___ Data rows

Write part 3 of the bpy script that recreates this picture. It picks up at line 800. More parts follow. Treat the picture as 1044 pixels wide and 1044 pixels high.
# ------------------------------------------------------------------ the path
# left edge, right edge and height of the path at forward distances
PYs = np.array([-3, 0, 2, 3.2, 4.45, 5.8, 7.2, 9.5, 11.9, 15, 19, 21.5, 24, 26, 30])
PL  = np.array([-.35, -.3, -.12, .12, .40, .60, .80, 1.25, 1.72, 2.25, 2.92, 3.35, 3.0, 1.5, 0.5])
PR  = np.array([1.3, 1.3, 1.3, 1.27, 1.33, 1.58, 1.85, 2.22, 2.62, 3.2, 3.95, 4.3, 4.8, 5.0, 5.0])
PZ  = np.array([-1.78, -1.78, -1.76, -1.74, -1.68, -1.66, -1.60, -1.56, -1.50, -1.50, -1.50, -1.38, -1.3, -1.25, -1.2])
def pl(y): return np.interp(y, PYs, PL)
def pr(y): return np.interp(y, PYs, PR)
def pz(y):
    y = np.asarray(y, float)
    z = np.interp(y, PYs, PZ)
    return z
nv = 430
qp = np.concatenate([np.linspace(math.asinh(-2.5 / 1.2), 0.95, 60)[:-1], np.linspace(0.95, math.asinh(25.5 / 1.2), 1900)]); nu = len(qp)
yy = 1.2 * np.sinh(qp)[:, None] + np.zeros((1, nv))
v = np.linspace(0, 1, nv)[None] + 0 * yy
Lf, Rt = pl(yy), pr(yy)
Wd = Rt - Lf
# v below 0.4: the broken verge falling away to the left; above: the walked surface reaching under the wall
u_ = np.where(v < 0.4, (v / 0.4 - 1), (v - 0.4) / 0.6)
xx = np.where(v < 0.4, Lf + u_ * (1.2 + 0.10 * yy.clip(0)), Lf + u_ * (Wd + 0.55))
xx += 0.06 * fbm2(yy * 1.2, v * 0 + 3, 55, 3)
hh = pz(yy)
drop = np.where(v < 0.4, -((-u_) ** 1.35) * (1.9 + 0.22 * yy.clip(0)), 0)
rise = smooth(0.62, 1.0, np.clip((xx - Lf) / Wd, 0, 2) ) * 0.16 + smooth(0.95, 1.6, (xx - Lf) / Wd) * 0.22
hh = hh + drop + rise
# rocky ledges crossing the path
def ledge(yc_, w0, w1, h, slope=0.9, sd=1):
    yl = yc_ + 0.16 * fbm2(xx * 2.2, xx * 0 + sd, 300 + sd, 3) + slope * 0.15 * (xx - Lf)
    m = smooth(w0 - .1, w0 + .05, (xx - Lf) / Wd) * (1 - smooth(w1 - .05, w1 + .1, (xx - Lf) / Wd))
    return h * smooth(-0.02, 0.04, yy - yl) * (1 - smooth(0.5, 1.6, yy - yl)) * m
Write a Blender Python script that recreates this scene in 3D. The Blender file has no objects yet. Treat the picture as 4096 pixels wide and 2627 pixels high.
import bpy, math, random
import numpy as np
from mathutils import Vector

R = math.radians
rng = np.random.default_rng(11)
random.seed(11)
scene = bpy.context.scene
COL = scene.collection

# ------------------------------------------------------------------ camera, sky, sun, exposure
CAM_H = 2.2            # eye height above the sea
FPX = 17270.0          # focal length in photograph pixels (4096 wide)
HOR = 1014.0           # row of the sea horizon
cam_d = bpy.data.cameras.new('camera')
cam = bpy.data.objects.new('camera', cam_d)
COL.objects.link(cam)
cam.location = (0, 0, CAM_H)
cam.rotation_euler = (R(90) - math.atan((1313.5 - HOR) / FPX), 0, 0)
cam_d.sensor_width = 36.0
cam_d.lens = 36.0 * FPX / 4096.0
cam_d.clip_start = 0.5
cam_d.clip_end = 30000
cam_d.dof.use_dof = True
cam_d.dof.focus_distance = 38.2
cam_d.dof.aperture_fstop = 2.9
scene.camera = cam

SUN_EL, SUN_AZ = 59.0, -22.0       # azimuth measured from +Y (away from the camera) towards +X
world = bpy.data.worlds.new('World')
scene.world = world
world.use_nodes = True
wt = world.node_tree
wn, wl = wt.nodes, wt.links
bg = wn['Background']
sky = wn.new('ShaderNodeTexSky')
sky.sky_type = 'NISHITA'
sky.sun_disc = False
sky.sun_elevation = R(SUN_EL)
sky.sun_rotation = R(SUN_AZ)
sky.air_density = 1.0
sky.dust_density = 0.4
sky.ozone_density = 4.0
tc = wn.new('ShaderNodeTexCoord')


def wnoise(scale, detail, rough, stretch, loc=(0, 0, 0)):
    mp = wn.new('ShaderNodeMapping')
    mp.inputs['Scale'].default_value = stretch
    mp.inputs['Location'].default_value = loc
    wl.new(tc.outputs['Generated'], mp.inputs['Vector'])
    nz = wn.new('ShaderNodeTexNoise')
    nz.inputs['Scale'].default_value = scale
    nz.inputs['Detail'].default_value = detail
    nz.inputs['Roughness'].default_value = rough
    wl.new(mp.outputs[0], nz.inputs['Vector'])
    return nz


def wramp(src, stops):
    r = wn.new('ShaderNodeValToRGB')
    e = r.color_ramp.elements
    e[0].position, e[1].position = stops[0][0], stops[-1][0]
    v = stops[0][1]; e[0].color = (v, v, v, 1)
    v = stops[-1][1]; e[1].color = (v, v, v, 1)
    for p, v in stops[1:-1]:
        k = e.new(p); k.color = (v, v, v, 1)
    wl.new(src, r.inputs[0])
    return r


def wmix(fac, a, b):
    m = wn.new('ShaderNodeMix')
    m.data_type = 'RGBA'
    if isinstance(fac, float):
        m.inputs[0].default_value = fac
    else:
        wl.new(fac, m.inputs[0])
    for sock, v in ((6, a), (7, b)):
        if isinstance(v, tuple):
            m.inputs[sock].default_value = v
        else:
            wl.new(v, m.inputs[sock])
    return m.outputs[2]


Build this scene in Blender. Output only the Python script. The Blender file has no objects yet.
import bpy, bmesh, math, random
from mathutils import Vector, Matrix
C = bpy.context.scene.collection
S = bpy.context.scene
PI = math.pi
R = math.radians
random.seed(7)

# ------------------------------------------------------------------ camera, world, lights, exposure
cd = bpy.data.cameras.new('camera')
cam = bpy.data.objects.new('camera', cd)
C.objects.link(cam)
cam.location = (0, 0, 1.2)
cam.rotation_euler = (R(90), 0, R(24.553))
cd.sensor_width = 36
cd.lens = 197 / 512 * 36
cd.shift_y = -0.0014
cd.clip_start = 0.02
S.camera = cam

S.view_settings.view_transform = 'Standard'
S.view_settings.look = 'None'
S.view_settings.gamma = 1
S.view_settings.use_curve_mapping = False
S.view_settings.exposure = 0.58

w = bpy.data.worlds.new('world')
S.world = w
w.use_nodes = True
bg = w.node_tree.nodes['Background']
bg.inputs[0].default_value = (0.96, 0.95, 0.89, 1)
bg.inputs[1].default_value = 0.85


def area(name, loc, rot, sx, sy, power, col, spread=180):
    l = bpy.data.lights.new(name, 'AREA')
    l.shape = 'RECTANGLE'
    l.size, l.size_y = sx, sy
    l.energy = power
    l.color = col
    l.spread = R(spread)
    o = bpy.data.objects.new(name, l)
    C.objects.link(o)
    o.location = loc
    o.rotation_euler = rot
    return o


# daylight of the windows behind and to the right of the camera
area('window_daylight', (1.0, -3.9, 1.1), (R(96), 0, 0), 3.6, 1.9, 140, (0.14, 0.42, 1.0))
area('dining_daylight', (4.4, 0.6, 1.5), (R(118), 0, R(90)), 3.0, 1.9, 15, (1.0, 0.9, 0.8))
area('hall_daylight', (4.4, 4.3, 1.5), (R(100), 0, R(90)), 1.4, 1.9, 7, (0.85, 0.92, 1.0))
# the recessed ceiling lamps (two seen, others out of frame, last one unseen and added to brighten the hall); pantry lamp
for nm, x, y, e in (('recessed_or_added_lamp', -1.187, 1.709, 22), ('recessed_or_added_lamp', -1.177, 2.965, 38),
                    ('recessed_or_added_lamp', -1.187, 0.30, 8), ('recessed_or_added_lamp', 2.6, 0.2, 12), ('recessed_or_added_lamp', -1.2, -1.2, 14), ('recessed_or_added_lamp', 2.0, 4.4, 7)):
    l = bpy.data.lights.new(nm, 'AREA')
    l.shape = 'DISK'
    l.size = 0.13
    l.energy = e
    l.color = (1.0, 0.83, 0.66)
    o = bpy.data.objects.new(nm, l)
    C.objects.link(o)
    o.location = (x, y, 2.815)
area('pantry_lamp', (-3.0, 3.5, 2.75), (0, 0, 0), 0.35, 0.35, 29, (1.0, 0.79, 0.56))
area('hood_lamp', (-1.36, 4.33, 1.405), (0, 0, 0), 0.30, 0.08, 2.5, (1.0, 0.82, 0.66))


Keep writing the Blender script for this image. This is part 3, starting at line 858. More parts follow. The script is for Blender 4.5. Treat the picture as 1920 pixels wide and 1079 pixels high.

______

[Task statement]
Out of the material above, gather each line where "recreates" appears.

[Exercise answer]
Write part 3 of the bpy script that recreates this picture. It picks up at line 800. More parts follow. Treat the picture as 1044 pixels wide and 1044 pixels high.
Write a Blender Python script that recreates this scene in 3D. The Blender file has no objects yet. Treat the picture as 4096 pixels wide and 2627 pixels high.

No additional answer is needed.